「あいつの待遇落とせ」ではなく、「俺たちの待遇上げろ」 斎藤美奈子『それってどうなの主義』(1)

斎藤美奈子『それってどうなの主義』白水社 (2007/02)

本書の内容については、『一本釣り BOOK&CINEMA』様も書評されています。
 本書は、文の集成ですので、その本から何を取り上げたかで、その人の興味なども分るかと思います。ちなみに、先の評者は、次のように書かれています。

「拉致と連行」「空襲と空爆」といった硬い話題から、芸能人の結婚会見で聞く「奥様の手料理」は?、(女なら当たり前なのに)育児をするパパになると「翔んでる男」になる不思議とか、新潟出身の彼女ならではの「桜の咲かない入学式」「雪国はつらいよ」などハっとする視点が書かれている。
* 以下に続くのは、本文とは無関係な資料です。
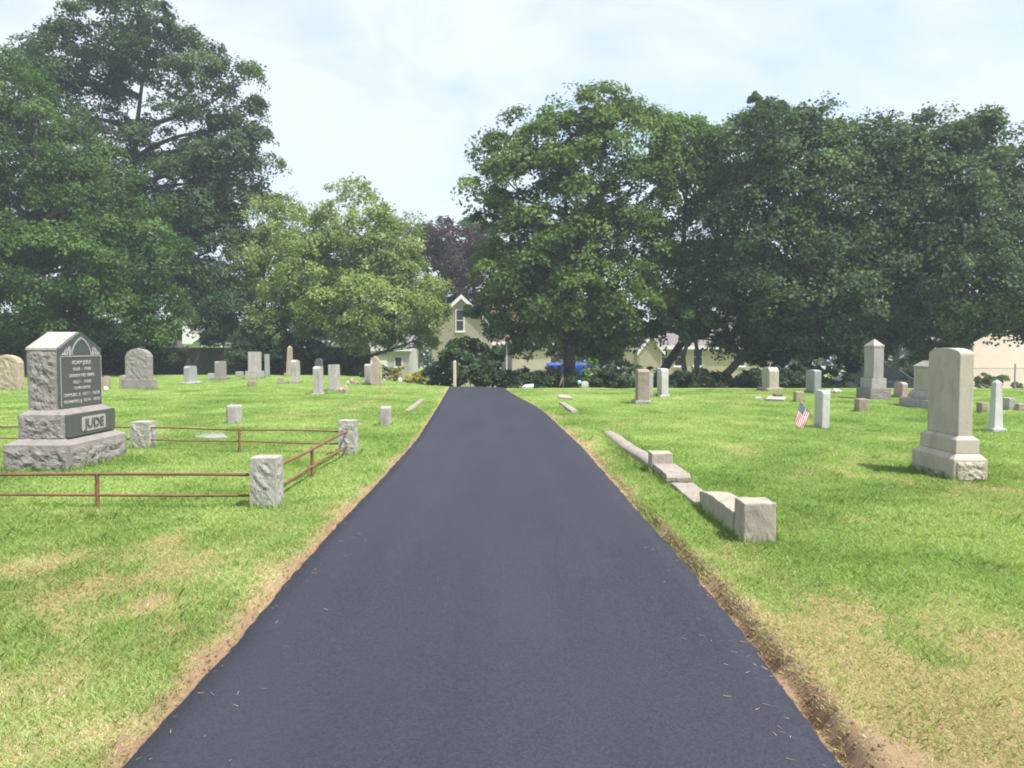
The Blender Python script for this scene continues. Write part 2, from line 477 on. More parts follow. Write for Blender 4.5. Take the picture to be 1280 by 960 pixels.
def build_grass():
    N = 3300000
    u = RNG.random(N)
    dmin, dmax = 1.6, 47.0; p = .42                      # density falls with distance
    d = (dmin ** p + u * (dmax ** p - dmin ** p)) ** (1 / p)
    x = (RNG.random(N) * 2 - 1) * (.69 * d + 2.4); y = d.copy()
    e, side = edge_off(x, y)
    ragged = .02 + .05 * vnoise(x * 11, y * 11, 91)
    keep = (np.abs(x) < .69 * d + .4 + 2.0 * RNG.random(N)) & (e > ragged) & (RNG.random(N) < np.clip((e + .02) / .26, .10, 1)) & (y < np.where(x < -2, 46, 31)) & (RNG.random(N) < 1 - .75 * sstep(24, 46, y))
    tx, ty, th = tufts(240)
    x = np.concatenate([x, tx]); y = np.concatenate([y, ty]); d = np.concatenate([d, np.hypot(tx, ty)]); tall = np.concatenate([np.zeros(N), th]); N = len(x)
    e, side = edge_off(x, y); keep = np.concatenate([keep, e[len(keep):] > .05])
    dry = dryness(x, y) * (1 - .6 * (tall > 0))
    bare = sstep(.66, .74, fbm(x * 1.3 + 4, y * 1.0, 55, 4)) * (1 - sstep(4, 9, d))
    keep &= (RNG.random(N) > bare * .8) | (tall > 0)
    for (hx0, hx1, hy0, hy1) in GRASS_HOLES:
        keep &= ~((x > hx0) & (x < hx1) & (y > hy0) & (y < hy1))
    x, y, dry, d, e, side, tall = (a[keep] for a in (x, y, dry, d, e, side, tall)); n = len(x)
    rnd = np.clip(.5 + .13 * RNG.standard_normal(n) + (fbm(x * 1.1, y * .9, 15, 3) - .5) * 1.1 + (fbm(x * .25, y * .2, 19, 3) - .5) * .8, 0, 1)
    isdry = np.clip((RNG.random(n) < (dry * .88 + .02)) * (.65 + .35 * RNG.random(n)) + .1 * dry, 0, 1)
    lush = sstep(.52, .70, fbm(x * 2.3 + 1, y * 2.0, 23, 3)) * (1 - dry)
    h = (.030 + .030 * RNG.random(n) + .045 * lush * RNG.random(n)) * (1 - .35 * isdry) * (.75 + .25 * np.clip(d / 8, 0, 1))
    h = np.where(tall > 0, tall, h)
    w = np.clip(.0020 + .00054 * d, .0032, .02) * (.7 + .6 * RNG.random(n))
    lean = np.where(isdry > .4, .8 + 1.8 * RNG.random(n), .35 + 1.3 * RNG.random(n) + .03 * d)
    lean = np.where(tall > 0, .2 + .6 * RNG.random(n), lean); rnd = np.where(tall > 0, rnd * .75, rnd)
    az = RNG.random(n) * 2 * np.pi; fa = RNG.random(n) * np.pi
    z = gz(x, y) + profile(e, side, y, x) - .004
    L = np.hypot(1, lean)
    dx = np.cos(az) * lean / L * h * 1.2; dy = np.sin(az) * lean / L * h * 1.2; dz = h / L * 1.05
    wx = np.cos(fa) * w / 2; wy = np.sin(fa) * w / 2
    c = np.stack([x, y, z], 1); W = np.stack([wx, wy, 0 * wx], 1); T = np.stack([dx, dy, dz], 1)
    M = np.stack([dx * .38, dy * .38, dz * .62], 1)
    V = np.stack([c - W, c + W, c + M + W * .8, c + T, c + M - W * .8], 1).reshape(-1, 3)
    i = np.arange(n)[:, None] * 5
    F = np.concatenate([i, i + 1, i + 2, i + 3, i + 4], 1)
    o = npmesh('grass', V, F, blade_mat(), face_attrs=dict(dry=isdry, rnd=rnd))
    tag(o, 'mown green grass mixed with straw coloured dry patches', 'grass', kind='stuff')

def build_clods():
    bm = bmesh.new()
    n = 0
    while n < 1600:
        y = 2.6 + 11 * random.random() ** 1.5; s = random.choice((-1, 1, 1))
        e = abs(random.gauss(.09, .07))
        x = float(drive_right(y)) + e if s > 0 else float(drive_left(y)) - e
        z = float(gz(x, y) + profile(np.array(e), np.array(s), np.array(y), np.array(x)))
        r = random.choice((.003, .004, .005, .006, .009))
        m = Matrix.Translation((x, y, z + r * .3)) @ Matrix.Rotation(random.random() * 6, 4, 'Z') @ Matrix.Diagonal((r * random.uniform(.7, 1.6), r, r * random.uniform(.5, .9), 1))
        v = bmesh.ops.create_icosphere(bm, subdivisions=1, radius=1, matrix=m)['verts']
        for q in v: q.co += Vector((random.uniform(-1, 1), random.uniform(-1, 1), random.uniform(-1, 1))) * r * .25
        n += 1
    tag(obj('soil_clods', bm, plain('soil_clod', (.17, .105, .07), .95, .6, 60)), 'loose brown soil crumbs along the edges of the drive', 'soil', kind='stuff')

def build_clippings():
    n = 170
    y = 2.7 + 14 * RNG.random(n) ** 1.6; sd = np.where(RNG.random(n) < .55, 1, -1); e = -np.abs(RNG.normal(0, .16, n)) - .01
    x = np.where(sd > 0, drive_right(y) + e, drive_left(y) - e)
    t = (x - drive_left(y)) / (drive_right(y) - drive_left(y))
    z = gz(x, y) + .026 + .03 * (1 - (2 * t - 1) ** 2) + (fbm(x * .8, y * .5, 61, 3) - .5) * .012
    a = RNG.random(n) * 6.3; L = .006 + .016 * RNG.random(n); w = .0012 + .0012 * RNG.random(n)
    u = np.stack([np.cos(a), np.sin(a), .1 * RNG.standard_normal(n)], 1) * L[:, None]; v = np.stack([-np.sin(a), np.cos(a), 0 * a], 1) * w[:, None]
    c = np.stack([x, y, z + .002], 1)
    V = np.stack([c - u - v * .4, c - u + v * .4, c + u + v, c + u - v], 1).reshape(-1, 3)
    o = npmesh('grass_clippings', V, np.arange(n * 4).reshape(-1, 4), bpy.data.materials['grass_blades'], face_attrs=dict(dry=(RNG.random(n) < .8) * 1.0, rnd=RNG.random(n)))
    tag(o, 'dry grass clippings strewn on the edges of the drive', 'grass', kind='stuff')

# ------------------------------------------------------------------ stones
def gravestone(name, label, a, b, yb, yt, w, shape='flat', mat='granite', plinth=None, group=None, cat='gravestone', rise=None, d=None, taper=0.0, pmat=None, z0=0.0, tilt=0.0):
    """front face between photo columns a and b, standing at the distance where its foot meets the lawn; w = how far it runs back"""
    d = d or D(yb)
    x0, x1 = X(a, d), X(b, d); h = (yb - yt) / FPX * d + .0
    m = STONES[mat]
    t = x1 - x0; cx = (x0 + x1) / 2
    root = thing(name, label, cat, (cx, d + w / 2, float(gz(cx, d + w / 2)) + z0), group)
    root.rotation_euler = (random.uniform(-.022, .022), tilt + random.uniform(-.022, .022), random.uniform(-.03, .03))
    pm = plinth or (0, 0, 0); FEET.append((x0 - pm[0], x1 + pm[0], d - pm[1], d + w + pm[1]))
    zb = -.03
    if plinth:
        mx, my, ph = plinth
        obj('plinth', boxbm(-t / 2 - mx, t / 2 + mx, -w / 2 - my, w / 2 + my, -.05, ph, .012), STONES[pmat or mat], root)
        zb = ph
    hh = h - max(zb, 0)
    rise = rise if rise is not None else hh * .12
    bm = bmesh.new()
    if shape == 'flat': box(bm, -t / 2, t / 2, -w / 2, w / 2, zb, h, .012)
    elif shape == 'arch':      # arch seen on the long faces (towards the drive)
        prism(bm, [(u, zb + v) for u, v in arch_prof(w, h - zb, rise)], -t / 2, t / 2, 'x', .012)
    elif shape == 'archx':     # arch seen on the face towards the viewer
        prism(bm, [(u, zb + v) for u, v in arch_prof(t, h - zb, rise)], -w / 2, w / 2, 'y', .012)
    elif shape == 'chamfer':
        prism(bm, [(-w / 2, zb), (w / 2, zb), (w / 2, h - rise), (w / 2 - rise * 1.3, h), (-w / 2 + rise * 1.3, h), (-w / 2, h - rise)], -t / 2, t / 2, 'x', .012)
    elif shape == 'hip':
        box(bm, -t / 2, t / 2, -w / 2, w / 2, zb, h - rise, 0)
        frustum(bm, (-t / 2 + .004, t / 2 - .004, -w / 2 + .004, w / 2 - .004), h - rise + .001, (-t * .1, t * .1, -w * .28, w * .28), h)
    elif shape == 'obelisk':
        k = 1 - taper
        frustum(bm, (-t / 2, t / 2, -w / 2, w / 2), zb, (-t / 2 * k, t / 2 * k, -w / 2 * k, w / 2 * k), h - rise)
        frustum(bm, (-t / 2 * k, t / 2 * k, -w / 2 * k, w / 2 * k), h - rise + .001, (-t * .03, t * .03, -w * .03, w * .03), h)
    elif shape == 'slant':     # broken slab, high at the left
        prism(bm, [(-t / 2, zb), (t / 2, zb), (t / 2, h - rise), (t * .1, h - rise * .35), (-t * .25, h), (-t / 2, h - rise * .25)], -w / 2, w / 2, 'y', .012)
    elif shape == 'rough':
        bm.free(); bm = rock(-t / 2, t / 2, -w / 2, w / 2, zb, h, .035, 6, 10, False, seed=int(a) % 17)
    elif shape == 'roundrough':
        bm.free(); bm = rock(-t / 2, t / 2, -w / 2, w / 2, zb, h, .05, 5, 14, False, seed=int(a) % 17)
        for v in bm.verts:
            k = max(0, (v.co.z - (h - rise)) / rise)
            u = min(1, abs(v.co.x) / (t / 2))
            if k > 0: v.co.z = (h - rise) + (v.co.z - (h - rise)) * math.sqrt(max(0.02, 1 - u * u * .96))
    if shape in ('flat', 'arch', 'archx', 'chamfer', 'slant'): weather(bm, .008 if mat in ('tan', 'brown') else .005, 6, .14, a)
    obj({'obelisk': 'shaft', 'rough': 'block', 'roundrough': 'slab'}.get(shape, 'tablet'), bm, m, root)
    return root

def single_stone(name, label, a, b, yb, yt, w, mat, cat='marker', group=None, rough=0.0, seed=0, rise=0):
    d = D(yb); x0, x1 = X(a, d), X(b, d); t = x1 - x0; h = (yb - yt) / FPX * d
    cx = (x0 + x1) / 2; FEET.append((x0, x1, d, d + w))
    if rough: bm = rock(-t / 2, t / 2, -w / 2, w / 2, -.05, h, rough, 8, 9, False, seed)
    elif rise: bm = prism(bmesh.new(), [(u, v - .03) for u, v in arch_prof(t, h + .03, rise)], -w / 2, w / 2, 'y', .012)
    else: bm = weather(boxbm(-t / 2, t / 2, -w / 2, w / 2, -.05, h, .018), .009, 7, .1, a)
    o = obj(name, bm, STONES[mat], None, (cx, d + w / 2, float(gz(cx, d + w / 2))), smooth=bool(rough))
    return tag(o, label, cat, group)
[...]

では、本ブログも、選んで何か言ってみることにしましょう。

国旗掲揚について■
 国旗掲揚は通常日の出から日没までだし、学校の入学式とかで、校長が登る壇上の壁に張ってある日の丸も、「不敬千万」(15頁)と指摘する著者は、「世界中の国旗・国家(原文ママ)に対するマナーとルールを先に教えたらどうなのか」、「学校に強制する前に、身内である官公庁の旗の揚げ方を見て回ったほうがいいと思うぞ」(16頁)と、ルールもろくに知らない【ホシュ】どもを批判しています。
 間抜けな自称保守など【ホシュ】の一言で十分でしょう。【サヨ】という蔑称もあるわけですし。常識と教養のない自称保守どもは、以後、【ホシュ】と呼ばせていただきましょう。広まることなどないと思いますが。
 ちなみに、国旗掲揚の方法については、「国旗掲揚方法」という頁が、参考になるはずです。こちらも参照

原子力問題について■
 著者は、まず、原子力の事故の場合、その被害が市町村を超えるのに、名前に惑わされ、「対岸」のことに思えてしまう自体を指摘した後、原発に反対する人々への提案として、東海村OO】という名前ではなく、【茨城OO】などと呼ぶことで、より当事者意識を引き起こす戦略を語っています(136頁)。

■公務員バッシングについて■
 「市の職員にスーツ代を支給したといって怒るけど、それを盾にとれば、私企業の営業マンのスーツ台こそ会社が負担しろよ、という理屈だって成り立つ」(103頁)と指摘しています(実際にやってる企業もあります)。著者の言いたいのは、【恵まれてるあいつらの待遇落とせ、ではなく、恵まれてない俺らの待遇引き上げろだっていいはずじゃないか】ということです。
 こんな風なことをやるのは、自分より待遇いいやつを、引きずり降ろそうとすることに比べ、待遇良くないやつらが団結なり協力するなりして、自分らの待遇を引き上げようと努力するより難しいからでしょう。ニーチェルサンチマンの縮小版と見るべきなのでしょうか。
 前項では、名前さえ変われば、結構それにかかわる人の意識も代わるということを述べていました。それを、この話題にも適応しましょう。
 公務員へのバッシングの問題が持ち上がるのは、要するに、公務員を叩いても、自分の待遇は下がりこそすれ上がることはない、という意識が、叩く側に欠けてしまっているからでしょう。少なくとも、叩いているときには、それを忘れてしまうからでしょう。
 公務員と、叩く人々との間に、何か当事者意識を生起させるような(団結してみんなの待遇を上げていくという意識を持たせられるような)、そんな名前はないでしょうか。労働者?国民?市民?どれも難しいかも。
 これには、新しいことばが必要です。正直今のところ思いつきません。国民というのが、一番手っ取り早いのですが、このことばは、「国民」ではない外国人労働者を排除する可能性も秘めています。もっと包摂可能な概念が求められます(、というわけでこれを現在募集中です)。
 もちろん、当事者意識を持てるような、団結意識を持てるようなことばを作ったところで、単純に問題は解決しません。しかし、これは始まりの一歩となるはずです。